En tout cas, Hutus et Tutsis partageaient la même langue, une langue d'origine bantoue, la même religion, obéissaient au méme roi et respectaient les mêmes interdits. Ils partageaient aussi les mêmes mythes transmis par la littérature orale. Il s'agissait d'un seul peuple avec des différences de classe sociale. Ce qui est vrai, c'est que les Tutsis avaient un stock génétique différent gui s'accentuait parce qu'ils pratiquaient l'endogamie. De la même manière d'ailleurs que tout en bas de l'échelle sociale, les Twas accentuaient leurs traits pygmoides.

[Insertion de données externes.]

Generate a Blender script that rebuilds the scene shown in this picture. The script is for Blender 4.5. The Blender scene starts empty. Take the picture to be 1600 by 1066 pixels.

Lorsque sont arrivés les colonisateurs allemands et belges, ont-ils trouvé un pays en paix ?
Ils ont surtout fait irruption dans un royaume qui achevait son expansion territoriale et atteignait ses frontières actuelles. Il s'agissait d'une société où existaient certes des tensions sociales mais pas la violence ou le crime que l'on connaît aujourd'hui.
Quel fut l'attitude des colonisateurs ?
Au début, pratiquant le système de l'administration indirecte, Allemands et Belges s'appuyèrent sur les Tutsis. Mais les Belges n'hésitèrent pas en 1933, à déposer le roi Musinga, qui était contre la tutelle et contre l'Eglise, et à le remplacer par le roi Charles Mutara Rudahigwa, très chrétien, que l'on espérait beaucoup plus docile. Lorsque ce dernier meurt en 1959, les Belges s'aperçoivent que les Tutsis ont préparé la succession du souverain et s'apprêtent à demander aux Nations unies de proclamer l'indépendance du pays. Les Belges changent alors subitement d'allié.
La tutelle belge voulait la démocratisation du pays...
La tutelle invoquait la nécessité d'organiser des élections démocratiques, de donner le pouvoir à la majorité hutu. Mais le moteur de ce revirement était surtout l'Eglise catholique qui soudain changea ses alliances politiques. Il est vrai que les Tutsis avaient osé remettre en question la primauté de l'Église dans le domaine de l'enseignement. Les Belges et l'Eglise catholique soutiennent dés lors le Parmehutu du premier président Kayibanda qui, à ses débuts, a ses bureaux dans l'archevêché de Kapgayi. Les opposants hutus d'un autre parti, l'Aprosoma, sont écartés et les Tutsis créent un parti radical, l'Unar, qui conteste les élections, critique les Belges mais ne met pas en cause le système foncier et les injustices de la société. Ce qui permet à l'Église d'apparaître, aux côtés des Hutus comme une force de progrès social.
Quelle fut l'attitude des Belges lorsque se déclenche la « chasse aux Tutsis » ?
Le colonel Logiest a reçu les pleins pouvoirs pour former la nouvelle armée rwandaise, défendre le pays contre les incursions des exilés et il se range à fond aux côtés du Parmehutu. Pendant ce temps, dans les églises, les curés prêchent contre l'Unar. On brûle les huttes, les Tutsis fuient, c'est l'exode. Je me trouvais au Rwanda à cette époque et un militaire belge m'a avoué avoir participé « à la chasse aux Tutsis» au moyen de son hélicoptère. Il prédisait même que si les Tutsis exilés tentaient une attaque « il y aurait du sport ». Il y eut effectivement des milliers de morts.
Quelle est l'origine de la violence actuelle ?
Elle ne relève pas de l'histoire du pays. Les graines de la violence, de la haine raciale ont été plantées par la colonisation belge. La responsabilité de l'Eglise catholique, des missionnaires, est énorme car les gens ont adhéré à ce mythe qu'on avait forgé. Aujourd'hui, la France se porte au secours du régime d'un despote, mais c'est la haine raciale semée naguère par les Belges qui à débouché sur le génocide. Pour l'Eglise catholique aussi, les événements actuels sont un échec majeur. On le constate : tous les interdits d'autrefois, tous les tabous ont été brisés.